Various branches of the government now appear to be at loggerheads: the Defense Department is accepting defeat, while the Justice Department plans to appeal to the Supreme Court. No one quite knows what will happen to al-Bahlul, who can be held forever according to the twisted logic of the “war on terror,” even with a vacated conviction. It appears that he will have to be returned to the general population at Guantánamo, rather than being in the wing for those who have passed through the commissions system (which currently holds only two other men), but it remains to be seen whether he will be tried again.
However, with conspiracy and material support now both demolished as valid charges by one of the most conservative courts in the land, the entire edifice of the military commissions looks hollow and ridiculous. As representatives of the media flew out to Guantánamo for the 9/11 hearings, just days after the al-Bahlul decision, there was a heightened sense, amongst those paying attention to the important matters at stake, that the farce would be darker and more ridiculous than ever.
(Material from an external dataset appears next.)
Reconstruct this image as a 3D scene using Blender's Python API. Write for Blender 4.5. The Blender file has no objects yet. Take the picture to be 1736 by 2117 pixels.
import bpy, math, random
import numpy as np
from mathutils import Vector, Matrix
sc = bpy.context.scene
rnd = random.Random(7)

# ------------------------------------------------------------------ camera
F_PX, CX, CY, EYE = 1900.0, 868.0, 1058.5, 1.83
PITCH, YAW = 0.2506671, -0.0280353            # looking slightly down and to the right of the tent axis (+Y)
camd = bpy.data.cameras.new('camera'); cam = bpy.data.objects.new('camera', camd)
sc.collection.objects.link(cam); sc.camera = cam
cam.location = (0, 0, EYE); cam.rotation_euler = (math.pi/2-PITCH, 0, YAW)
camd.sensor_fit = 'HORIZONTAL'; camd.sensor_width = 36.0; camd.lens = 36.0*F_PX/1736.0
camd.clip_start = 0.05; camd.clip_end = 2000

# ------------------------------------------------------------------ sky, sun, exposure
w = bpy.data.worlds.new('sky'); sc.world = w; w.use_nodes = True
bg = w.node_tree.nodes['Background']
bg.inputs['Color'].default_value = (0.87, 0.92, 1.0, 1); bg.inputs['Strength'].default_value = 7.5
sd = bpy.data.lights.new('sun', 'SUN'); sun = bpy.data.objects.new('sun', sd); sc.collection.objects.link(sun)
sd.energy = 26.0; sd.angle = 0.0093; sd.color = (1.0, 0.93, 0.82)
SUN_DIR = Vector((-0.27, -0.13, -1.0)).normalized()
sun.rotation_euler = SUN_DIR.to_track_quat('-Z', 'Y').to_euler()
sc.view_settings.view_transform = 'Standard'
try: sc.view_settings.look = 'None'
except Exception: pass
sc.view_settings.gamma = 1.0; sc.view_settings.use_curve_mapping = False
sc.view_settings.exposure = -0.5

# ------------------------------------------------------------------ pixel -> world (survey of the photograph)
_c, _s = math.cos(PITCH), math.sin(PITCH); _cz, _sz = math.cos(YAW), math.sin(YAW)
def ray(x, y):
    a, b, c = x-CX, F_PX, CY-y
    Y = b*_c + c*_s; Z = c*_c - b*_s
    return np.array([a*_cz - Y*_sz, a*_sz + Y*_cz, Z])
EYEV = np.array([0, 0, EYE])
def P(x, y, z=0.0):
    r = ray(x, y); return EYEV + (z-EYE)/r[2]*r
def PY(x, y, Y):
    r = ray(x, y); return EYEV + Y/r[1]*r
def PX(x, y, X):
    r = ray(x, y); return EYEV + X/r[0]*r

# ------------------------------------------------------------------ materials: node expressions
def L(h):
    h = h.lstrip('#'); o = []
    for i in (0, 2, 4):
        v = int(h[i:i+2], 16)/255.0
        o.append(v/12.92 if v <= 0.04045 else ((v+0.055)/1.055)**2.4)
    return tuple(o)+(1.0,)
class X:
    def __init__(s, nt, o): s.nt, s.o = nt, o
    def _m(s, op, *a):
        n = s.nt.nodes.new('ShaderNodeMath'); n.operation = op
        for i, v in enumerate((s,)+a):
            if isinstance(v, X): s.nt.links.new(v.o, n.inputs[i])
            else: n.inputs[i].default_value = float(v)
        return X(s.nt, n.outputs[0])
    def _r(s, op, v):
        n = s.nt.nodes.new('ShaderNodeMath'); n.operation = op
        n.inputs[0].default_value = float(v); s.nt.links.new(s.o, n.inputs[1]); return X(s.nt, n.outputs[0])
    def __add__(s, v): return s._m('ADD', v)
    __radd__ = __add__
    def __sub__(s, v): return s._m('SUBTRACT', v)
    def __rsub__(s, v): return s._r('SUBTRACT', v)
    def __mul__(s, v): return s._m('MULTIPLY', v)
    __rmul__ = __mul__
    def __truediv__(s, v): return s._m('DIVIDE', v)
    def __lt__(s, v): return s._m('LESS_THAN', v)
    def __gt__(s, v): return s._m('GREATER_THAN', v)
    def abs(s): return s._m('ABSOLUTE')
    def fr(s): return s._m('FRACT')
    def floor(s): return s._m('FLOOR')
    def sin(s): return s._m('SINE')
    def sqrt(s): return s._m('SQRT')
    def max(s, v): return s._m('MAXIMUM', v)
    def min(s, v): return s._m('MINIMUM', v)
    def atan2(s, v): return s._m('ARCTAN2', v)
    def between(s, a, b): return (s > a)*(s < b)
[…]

This time, the exposure of fictional war crimes — and the terrible impact that has on America’s credibility — was added to the trials’ familiar problems: that the military commission system is, patently, an untried system, full of holes, which splutters to life every few months when the world briefly wakes up to it, and then proceeds to look like a shabby version of a real courtroom, where real crimes are prosecuted.
This time, however, a surprise awaited the reporters — and Judge Pohl.
Much debate has focused, in previous hearings, on the switch that the judge can use to silence testimony if he believes that those speaking are straying into forbidden territory — in other words, when the accused, or their attorneys, wish to mention torture. Last week, however, new depths of absurdity were plumbed when an unknown figure behind the scenes, acting independently of Judge Pohl and without the judge’s knowledge, cut the audio feed using an unknown switch in an unknown location.
As the Miami Herald explained, “The role of an outside censor became clear when the audio turned to white noise during a discussion of a motion about the CIA’s black sites.” Judge Pohl, however, made clear that “neither he nor his security officer was responsible for the censorship episode,” and stated publicly, “If some external body is turning the commission off based on their own views of what things ought to be, with no reasonable explanation, then we are going to have a little meeting about who turns that light on or off.”
The Miami Herald added, “His comments appeared to be aimed at the Pentagon prosecution team. Attorney Joanna Baltes, representing the Justice Department on secrecy matters in the case, advised the judge that she could explain what other forces have a hand in censoring the court proceedings. But not in open session.”
When even the judge is not safe from interference by a body — presumably the CIA — that cannot even be mentioned publicly, provoking a public outburst that reveals his frustrations at being undermined, it is time for all concerned to recognize that the farce must end.
With the commissions completely discredited, Obama needs to bring the 9/11 defendants to New York to face a federal court trial, as Attorney General Eric Holder announced in November 2009, before the president beat a retreat in the face of critics sniveling that it was not safe to do so. That made America look cowardly and stupid, but the commissions are not improving matters in the slightest, and, it seems certain, are incapable of delivering anything that resembles justice.